Breathing for Actors

Acting is about communication.One of the key measures of great acting is how well the actor communicates his part to the audience. Audience is derived from the latin word Audire which means to hear. In other words the audience has come to hear what the actor has to say. In order for the actor to communicate his part to the audience he must be clear. One way to be clear is to learn to breathe with the lines

Breathing with the lines. Young actors when they are starting out, do not connect their lines with their breathing. They take a breath and either explode that breath in the first few words, or they explode it in the middle of the sentence or phrase.

What happens?

In both cases the audience will not understand what is being said.

Exploding your breath at the beginning of a sentence or phrase. While rushing into your lines with passion is usually a sign of the sincerity of your acting, it also means the breath does not support the whole phrase or sentence. The last couple of words drop off the audible scale as there is no breath left to support them. Since the last few words of any sentence or phrase are usually the important ones, the meaning is lost. Naturally, as in the waves in the ocean, another swell of breath occurs on the tail end of the previous one and the breathing pattern is repeated, a rush of breath early and the last few words again struggling to be heard. If you listen to how people talk, really talk, how they breathe naturally to support what they are about to say, how they make sure their point is conveyed by supporting all their words with breath, then you will see the difference between false but sincere acting, and real naturalistic acting. It is much like singing, where you need to support your vocals with your breath.




Exploding your breath in the middle of a sentence or phrase.
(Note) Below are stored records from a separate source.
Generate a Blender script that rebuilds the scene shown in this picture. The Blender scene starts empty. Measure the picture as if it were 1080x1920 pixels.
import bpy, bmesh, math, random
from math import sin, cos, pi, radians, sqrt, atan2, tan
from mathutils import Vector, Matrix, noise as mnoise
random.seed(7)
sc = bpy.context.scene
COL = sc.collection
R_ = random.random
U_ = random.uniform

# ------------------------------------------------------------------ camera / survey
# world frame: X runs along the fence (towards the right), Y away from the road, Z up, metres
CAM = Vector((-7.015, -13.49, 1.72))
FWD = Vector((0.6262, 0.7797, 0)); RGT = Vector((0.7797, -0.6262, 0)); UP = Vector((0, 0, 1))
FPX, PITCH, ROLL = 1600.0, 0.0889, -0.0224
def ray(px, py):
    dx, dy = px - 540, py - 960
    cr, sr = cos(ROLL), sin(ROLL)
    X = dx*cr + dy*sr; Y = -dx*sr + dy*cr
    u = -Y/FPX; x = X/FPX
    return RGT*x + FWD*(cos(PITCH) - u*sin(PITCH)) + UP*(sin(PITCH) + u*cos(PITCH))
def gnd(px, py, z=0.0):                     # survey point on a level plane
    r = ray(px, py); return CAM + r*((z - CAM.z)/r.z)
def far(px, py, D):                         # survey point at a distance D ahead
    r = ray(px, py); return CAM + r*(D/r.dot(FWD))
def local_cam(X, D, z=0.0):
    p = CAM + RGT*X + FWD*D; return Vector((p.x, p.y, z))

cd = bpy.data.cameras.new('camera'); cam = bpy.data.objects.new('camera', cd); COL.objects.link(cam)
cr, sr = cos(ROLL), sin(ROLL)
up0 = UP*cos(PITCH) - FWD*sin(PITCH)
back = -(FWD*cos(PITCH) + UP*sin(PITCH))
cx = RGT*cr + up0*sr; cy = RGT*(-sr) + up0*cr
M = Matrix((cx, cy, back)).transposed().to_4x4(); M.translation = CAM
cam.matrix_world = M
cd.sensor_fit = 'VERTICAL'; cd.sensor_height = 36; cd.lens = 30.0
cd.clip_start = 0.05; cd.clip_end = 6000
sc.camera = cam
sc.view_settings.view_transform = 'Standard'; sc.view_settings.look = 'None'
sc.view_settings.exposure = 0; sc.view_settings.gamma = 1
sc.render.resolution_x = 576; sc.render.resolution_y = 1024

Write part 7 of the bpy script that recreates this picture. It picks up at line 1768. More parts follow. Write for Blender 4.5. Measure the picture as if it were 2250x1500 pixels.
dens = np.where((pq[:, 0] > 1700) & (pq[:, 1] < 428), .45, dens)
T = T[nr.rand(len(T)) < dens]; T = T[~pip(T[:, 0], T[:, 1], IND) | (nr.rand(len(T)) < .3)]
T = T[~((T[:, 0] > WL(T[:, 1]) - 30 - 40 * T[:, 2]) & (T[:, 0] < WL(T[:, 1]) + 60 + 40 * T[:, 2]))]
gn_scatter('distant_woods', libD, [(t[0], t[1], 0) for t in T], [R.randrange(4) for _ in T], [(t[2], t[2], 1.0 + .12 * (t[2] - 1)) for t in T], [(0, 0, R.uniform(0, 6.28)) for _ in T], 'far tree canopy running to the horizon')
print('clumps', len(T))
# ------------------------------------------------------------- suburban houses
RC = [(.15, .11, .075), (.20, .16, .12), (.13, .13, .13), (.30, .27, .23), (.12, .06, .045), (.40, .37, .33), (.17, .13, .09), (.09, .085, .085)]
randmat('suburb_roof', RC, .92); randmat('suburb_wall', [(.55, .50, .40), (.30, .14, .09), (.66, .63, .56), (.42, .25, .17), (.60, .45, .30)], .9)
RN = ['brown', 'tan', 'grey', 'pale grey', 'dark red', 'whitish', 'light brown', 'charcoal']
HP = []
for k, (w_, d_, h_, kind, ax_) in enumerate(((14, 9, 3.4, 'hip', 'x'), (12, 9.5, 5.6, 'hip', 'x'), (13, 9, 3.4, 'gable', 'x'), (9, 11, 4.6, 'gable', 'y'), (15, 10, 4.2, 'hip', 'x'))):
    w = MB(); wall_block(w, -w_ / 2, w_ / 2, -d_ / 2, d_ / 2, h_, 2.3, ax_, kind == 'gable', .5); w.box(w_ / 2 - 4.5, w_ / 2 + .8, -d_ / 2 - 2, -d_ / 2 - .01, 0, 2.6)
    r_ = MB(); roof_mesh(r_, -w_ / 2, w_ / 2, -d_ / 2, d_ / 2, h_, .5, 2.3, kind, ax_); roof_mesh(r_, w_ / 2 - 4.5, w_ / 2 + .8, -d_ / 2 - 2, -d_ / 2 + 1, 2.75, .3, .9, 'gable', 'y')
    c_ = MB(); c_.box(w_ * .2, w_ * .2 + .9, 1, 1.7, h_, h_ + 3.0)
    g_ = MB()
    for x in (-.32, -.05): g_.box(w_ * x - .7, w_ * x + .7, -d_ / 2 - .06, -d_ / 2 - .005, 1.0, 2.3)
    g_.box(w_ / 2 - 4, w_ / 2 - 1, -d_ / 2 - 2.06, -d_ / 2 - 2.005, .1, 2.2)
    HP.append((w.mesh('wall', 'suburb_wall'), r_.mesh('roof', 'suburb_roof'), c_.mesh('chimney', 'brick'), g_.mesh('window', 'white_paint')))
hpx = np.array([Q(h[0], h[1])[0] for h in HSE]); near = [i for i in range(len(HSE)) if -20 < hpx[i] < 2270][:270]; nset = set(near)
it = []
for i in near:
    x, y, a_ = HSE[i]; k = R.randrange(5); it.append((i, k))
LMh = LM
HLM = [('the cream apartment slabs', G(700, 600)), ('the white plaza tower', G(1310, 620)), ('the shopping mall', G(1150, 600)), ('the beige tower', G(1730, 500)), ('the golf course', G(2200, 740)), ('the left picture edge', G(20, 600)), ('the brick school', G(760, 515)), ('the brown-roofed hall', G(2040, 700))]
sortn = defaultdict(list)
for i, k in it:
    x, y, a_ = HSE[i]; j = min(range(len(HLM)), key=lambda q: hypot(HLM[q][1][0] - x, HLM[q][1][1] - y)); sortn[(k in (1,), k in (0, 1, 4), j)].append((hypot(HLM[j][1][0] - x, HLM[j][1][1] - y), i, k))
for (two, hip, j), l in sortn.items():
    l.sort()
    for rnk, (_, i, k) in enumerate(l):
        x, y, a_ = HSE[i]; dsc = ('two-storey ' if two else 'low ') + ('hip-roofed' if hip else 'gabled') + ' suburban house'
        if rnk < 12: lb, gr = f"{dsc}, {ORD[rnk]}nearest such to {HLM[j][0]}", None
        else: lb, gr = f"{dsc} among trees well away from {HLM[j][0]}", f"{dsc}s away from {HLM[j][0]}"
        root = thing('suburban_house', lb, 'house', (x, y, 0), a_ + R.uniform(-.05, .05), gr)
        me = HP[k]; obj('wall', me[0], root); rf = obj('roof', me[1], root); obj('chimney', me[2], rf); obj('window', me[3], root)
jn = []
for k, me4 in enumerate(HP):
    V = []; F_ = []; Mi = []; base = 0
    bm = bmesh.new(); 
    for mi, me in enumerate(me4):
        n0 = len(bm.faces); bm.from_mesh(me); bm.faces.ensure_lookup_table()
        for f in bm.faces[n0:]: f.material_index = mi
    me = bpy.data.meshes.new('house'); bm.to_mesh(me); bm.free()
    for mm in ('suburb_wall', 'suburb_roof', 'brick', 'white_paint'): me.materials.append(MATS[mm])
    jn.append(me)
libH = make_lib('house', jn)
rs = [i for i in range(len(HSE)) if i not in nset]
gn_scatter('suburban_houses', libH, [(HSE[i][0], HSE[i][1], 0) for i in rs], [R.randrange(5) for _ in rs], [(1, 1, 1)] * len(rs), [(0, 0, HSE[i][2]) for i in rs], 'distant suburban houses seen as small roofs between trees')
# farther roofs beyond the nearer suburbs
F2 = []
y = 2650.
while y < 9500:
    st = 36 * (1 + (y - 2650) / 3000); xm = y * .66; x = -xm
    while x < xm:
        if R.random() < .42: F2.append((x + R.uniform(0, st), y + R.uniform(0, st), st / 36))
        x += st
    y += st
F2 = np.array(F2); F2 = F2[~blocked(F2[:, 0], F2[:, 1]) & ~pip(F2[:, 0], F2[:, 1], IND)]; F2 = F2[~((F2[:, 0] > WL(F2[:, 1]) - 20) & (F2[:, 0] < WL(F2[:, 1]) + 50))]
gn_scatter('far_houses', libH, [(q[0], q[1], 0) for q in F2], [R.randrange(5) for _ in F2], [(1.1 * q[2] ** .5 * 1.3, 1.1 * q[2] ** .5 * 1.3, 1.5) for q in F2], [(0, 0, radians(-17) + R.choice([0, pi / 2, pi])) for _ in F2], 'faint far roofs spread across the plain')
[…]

The other issue of a peak in volume in the middle of a sentence or phrase, as opposed to a peak at the beginning, with the corresponding beginnings and ends being inaudible is perhaps more of a perceptual mistake, more linked with a failure to understand the importance of the last few words. Many inexperienced actors have a false perception that in real life people swallow the ends of their phrases, and in cases where people do not expect to be listened to, or they are trying to hide the truth they might just do that, but sitting on a street corner and listening to people as they walk by should alleviate any actor of that misconception. Shakespeare advised listening to and watching real people. In the case of using all of your breath in the middle of a sentence or phrase, the breathing is in the wrong place, supporting the less important middle section, without acknowledging that the end is important, that the end is the target of the writer; or should be.




In both cases, of too much breath at the beginning, and too much breath in the middle, it leads to a cascade of phrases and sentences where the end is always lost. In real life, people usually reach the climax of their line at the end of what they say, not at the beginning and not in the middle. Otherwise communication would be impossible. Learn to build your phrases or sentences with your breathing, and your acting will improve. You could think of your breath as a wind, and you turn that wind into sound. More wind, more sound. Learn to control that wind.